Sitting in his beloved truck |
On a much lighter note, I must say that my grandpa is a ton of fun. He has the craziest stories of anyone I know- if you think you've got a crazy story, he's got a crazier one. He seems to pull these stories out of no where, this weekend ranging from a story about bell peppers to the time that the alligator came back to life in the boat and tried to attack his mother. Usually older people tell the same stories over and over again, but he always manages to find a new one.
While we were visiting, I asked him what he does late at night when he can't sleep(after he told me that he usually only sleeps only 1 hour to 1.5 a night. Envious?) His response was that he thinks about all of his memories, some from when he was just 5 years old. He is in his 80's now, and though his heart is giving him some problems, he's still truckin'. Maybe it's in these late-night sessions that he comes up with his creative tellings of stories. He has mastered this art, there is no doubt.
Recently, God used my grandparents in my life in a big way concerning provision for school. I was overwhelmed with gratitude because of their generosity. When I went to see them over the summer, I regretted not spending more time with them, realizing that it is my responsibility now and no longer solely belongs to parents. Now I am talking to them and spending more time with them than ever, only to find out that the upper chamber in his heart isn't functioning correctly, and his pacemaker isn't correcting it.
That has a way of happening. Often. Life goes along, happy-go-lucky, and bam. You get that phone call. You read the e-mail. Life stops in its tracks. Suddenly what was important 5 minutes ago is no longer even on the radar. The silly arguments you get into with your loved-ones are exposed for what they really are.
Time becomes cherished and guarded.
I was enjoying building a deeper relationship with him, and now I have the constant reminder that any moment could be my last with him. Isn't this true of all of our relationships? Maybe it is a blessing to be aware of that. Certainly we are more cognizant of it with the elderly who have drunk their full of all that life has to offer. When it's our peers, even our parents for some of us, it is difficult to think of our time with them as fleeting.
Time tends to get away from us. I wish I had more time to spend with my grandpa. I have resolved, however, to be thankful for the time and memories that I currently have and do my best to make more.
I'm thankful for scientific advances that have made it possible for my grandpa to live longer because of a pacemaker (it has given me more time), and I'm thankful that God is in control.

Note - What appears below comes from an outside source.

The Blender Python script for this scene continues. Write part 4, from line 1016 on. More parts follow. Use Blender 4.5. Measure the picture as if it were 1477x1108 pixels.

This picture is from their backyard. We spent a lot of time out there this past weekend. A weekend that could have been filled with sorrow and mournful thoughts over the potential loss of my grandpa was instead filled with hope, love, and beauty. How wonderful to be blessed with more time.
1 comments:
Amber, I really enjoyed reading your first blog. Knowing your heart, and having a deeper insight into it than most, I think it really conveys how you feel. I'm glad I had the privilege of spending and taking part in such memorable time in your life.